We should be asking ourselves, one by one, what are we really doing for the good of our game, for the success of our clubs on the continent and the success of our national teams?
Kalusha had his moment of introspection one fine day and decided what was right for his country, dumped the petty fights and embraced his opponents and fought for what was good for Chipolopolo.
Today, noone remembers him as a coward but a hero. We all have to do that, especially in our poisoned football landscape, because a lot of what is happening today, the petty fights, the camps, the cracks, you name it, are not taking us anywhere.

Rahman Gumbo’s Words of Wisdom
“All we need to be successful is to change our attitude. We are not serious. I have to be frank, THERE IS JUST TOO MUCH POLITICS WITHIN ZIMBABWEAN FOOTBALL WHICH POSIONS EVERYTHING.
“There is too much back-stabbing and there are always maneuvers to bring down whoever is at the helm of the Warriors. I am here on a temporary basis but I know there are efforts to bring me down but what we need as Zimbabweans is to unite and support whoever is in charge.

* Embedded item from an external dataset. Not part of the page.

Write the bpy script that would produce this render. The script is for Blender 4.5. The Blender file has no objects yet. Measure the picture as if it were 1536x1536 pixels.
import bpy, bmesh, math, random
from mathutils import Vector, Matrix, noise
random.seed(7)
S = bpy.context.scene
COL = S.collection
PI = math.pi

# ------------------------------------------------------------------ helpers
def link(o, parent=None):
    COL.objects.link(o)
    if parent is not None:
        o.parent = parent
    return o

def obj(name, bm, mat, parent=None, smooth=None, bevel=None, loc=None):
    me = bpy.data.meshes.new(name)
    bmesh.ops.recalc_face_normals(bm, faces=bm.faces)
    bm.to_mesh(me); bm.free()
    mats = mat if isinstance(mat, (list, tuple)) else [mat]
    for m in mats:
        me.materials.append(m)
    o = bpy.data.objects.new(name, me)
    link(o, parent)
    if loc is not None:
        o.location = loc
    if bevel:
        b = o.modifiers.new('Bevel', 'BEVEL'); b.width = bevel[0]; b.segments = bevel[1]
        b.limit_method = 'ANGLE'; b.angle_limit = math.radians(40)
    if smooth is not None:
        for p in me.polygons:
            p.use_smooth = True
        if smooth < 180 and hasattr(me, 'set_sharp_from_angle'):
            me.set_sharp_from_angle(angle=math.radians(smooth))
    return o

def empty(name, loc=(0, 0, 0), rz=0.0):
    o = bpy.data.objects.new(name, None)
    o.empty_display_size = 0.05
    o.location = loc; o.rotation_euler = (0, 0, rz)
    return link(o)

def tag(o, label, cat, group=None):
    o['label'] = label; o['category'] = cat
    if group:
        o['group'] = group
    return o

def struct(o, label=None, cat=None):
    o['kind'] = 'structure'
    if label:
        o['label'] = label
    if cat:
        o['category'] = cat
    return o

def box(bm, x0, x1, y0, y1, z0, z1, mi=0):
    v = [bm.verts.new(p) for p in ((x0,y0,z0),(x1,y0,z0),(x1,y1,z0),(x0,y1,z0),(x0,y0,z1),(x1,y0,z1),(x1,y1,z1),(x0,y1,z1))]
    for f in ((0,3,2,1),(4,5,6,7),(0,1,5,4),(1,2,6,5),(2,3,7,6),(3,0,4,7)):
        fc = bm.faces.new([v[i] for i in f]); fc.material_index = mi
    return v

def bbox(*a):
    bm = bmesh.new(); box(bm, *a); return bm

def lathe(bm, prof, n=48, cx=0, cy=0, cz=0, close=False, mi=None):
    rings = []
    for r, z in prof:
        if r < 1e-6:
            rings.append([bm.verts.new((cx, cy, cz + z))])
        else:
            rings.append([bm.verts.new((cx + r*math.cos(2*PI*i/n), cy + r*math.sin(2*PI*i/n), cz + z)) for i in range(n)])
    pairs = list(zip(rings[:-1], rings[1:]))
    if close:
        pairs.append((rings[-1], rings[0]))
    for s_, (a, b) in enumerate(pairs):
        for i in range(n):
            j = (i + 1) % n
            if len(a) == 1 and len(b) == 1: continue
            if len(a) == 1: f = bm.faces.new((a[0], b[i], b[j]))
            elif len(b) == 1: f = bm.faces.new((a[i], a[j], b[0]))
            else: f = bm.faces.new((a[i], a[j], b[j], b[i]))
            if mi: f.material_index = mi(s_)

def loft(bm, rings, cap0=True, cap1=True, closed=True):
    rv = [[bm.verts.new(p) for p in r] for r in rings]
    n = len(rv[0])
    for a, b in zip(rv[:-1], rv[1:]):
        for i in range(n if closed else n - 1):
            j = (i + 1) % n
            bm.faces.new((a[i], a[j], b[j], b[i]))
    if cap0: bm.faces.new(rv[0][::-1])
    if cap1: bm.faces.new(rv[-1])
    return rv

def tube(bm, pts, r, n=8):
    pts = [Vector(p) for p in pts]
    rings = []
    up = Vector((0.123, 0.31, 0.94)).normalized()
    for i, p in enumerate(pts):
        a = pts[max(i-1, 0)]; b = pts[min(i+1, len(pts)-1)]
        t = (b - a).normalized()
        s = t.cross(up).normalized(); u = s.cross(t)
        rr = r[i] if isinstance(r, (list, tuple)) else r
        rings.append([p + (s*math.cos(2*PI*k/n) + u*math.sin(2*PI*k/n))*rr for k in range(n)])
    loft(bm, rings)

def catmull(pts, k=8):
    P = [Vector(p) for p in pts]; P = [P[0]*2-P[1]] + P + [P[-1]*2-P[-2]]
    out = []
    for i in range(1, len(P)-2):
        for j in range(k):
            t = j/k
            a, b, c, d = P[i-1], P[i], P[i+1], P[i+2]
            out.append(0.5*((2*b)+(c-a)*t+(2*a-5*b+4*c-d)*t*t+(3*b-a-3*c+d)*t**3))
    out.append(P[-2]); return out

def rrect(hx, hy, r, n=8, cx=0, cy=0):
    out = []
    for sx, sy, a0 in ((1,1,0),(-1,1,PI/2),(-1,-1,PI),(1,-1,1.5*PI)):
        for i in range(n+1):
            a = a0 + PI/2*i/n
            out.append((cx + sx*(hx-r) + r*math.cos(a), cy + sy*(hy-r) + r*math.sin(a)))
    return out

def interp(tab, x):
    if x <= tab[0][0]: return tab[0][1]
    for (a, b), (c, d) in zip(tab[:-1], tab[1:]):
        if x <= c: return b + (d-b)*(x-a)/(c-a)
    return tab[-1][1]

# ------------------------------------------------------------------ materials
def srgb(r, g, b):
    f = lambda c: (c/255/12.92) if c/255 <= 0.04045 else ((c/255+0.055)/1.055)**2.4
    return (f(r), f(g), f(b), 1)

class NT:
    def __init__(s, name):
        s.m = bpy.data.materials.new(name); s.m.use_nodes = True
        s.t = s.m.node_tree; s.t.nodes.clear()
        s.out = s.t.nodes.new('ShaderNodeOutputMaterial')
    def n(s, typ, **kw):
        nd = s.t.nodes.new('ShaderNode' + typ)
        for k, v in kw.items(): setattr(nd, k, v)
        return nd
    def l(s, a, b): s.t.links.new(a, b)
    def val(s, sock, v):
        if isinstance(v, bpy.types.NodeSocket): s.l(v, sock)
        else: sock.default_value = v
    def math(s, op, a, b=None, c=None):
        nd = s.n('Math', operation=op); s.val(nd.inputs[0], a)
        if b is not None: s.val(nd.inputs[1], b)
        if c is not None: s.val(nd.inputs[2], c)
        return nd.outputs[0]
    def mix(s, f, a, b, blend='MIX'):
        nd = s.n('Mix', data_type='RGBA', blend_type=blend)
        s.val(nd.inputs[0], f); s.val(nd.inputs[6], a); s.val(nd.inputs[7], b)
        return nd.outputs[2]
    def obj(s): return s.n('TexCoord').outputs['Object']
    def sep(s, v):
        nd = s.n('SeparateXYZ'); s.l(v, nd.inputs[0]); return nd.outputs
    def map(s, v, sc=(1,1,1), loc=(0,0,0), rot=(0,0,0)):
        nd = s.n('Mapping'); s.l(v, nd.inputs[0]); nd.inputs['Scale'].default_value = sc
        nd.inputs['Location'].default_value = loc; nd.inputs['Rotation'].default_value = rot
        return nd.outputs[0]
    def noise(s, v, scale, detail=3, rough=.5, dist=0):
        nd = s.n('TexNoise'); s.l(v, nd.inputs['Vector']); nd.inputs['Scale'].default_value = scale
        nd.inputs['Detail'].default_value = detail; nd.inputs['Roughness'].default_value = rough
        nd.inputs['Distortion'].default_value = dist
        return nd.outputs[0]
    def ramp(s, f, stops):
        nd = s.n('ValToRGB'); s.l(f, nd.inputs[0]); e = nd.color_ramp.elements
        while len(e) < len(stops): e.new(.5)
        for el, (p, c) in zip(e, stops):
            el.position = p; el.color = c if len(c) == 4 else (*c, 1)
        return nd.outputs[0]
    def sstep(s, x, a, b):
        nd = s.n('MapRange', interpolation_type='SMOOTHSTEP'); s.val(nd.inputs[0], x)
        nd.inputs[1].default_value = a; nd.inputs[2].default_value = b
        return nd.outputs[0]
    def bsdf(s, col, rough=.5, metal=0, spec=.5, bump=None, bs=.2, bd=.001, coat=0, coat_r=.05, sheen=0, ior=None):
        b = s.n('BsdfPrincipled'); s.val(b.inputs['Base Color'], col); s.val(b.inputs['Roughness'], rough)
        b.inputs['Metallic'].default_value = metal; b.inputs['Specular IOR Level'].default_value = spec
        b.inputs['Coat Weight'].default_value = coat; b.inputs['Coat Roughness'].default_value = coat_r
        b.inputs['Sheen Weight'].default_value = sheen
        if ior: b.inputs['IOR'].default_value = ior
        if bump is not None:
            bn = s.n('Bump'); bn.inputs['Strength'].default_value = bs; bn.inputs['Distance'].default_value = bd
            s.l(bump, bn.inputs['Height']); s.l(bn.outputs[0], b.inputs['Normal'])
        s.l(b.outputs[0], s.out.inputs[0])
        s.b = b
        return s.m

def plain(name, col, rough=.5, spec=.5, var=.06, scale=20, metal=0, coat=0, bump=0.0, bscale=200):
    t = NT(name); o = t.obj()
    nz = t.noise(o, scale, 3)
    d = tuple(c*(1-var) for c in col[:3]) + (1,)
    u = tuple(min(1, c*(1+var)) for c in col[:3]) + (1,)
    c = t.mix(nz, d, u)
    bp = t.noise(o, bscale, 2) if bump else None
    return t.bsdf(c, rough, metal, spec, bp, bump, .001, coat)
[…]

“If I leave and someone else comes in, we should support that person and I pledge to do so. Even if you do not like the character, if he is in charge, what Zimbabwe needs is for everyone to support him.
“WE HAVE THE TALENT AND GOOD PLAYERS BUT AS LONG AS WE PULL IN DIFFERENT DIRECTIONS, WE WILL NOT SUCCEED,” said Gumbo, in a media interview this week.
Need I say more?
Thank You, Rahman Gumbo for your vision mate and may God Bless You!

Come on Warriors!!!!!!!!!!!!!!!!!!!!!!!!!!!!!!!!!!!!!!
With Knowledge, comes Powerrrrrrrrrrrrrr!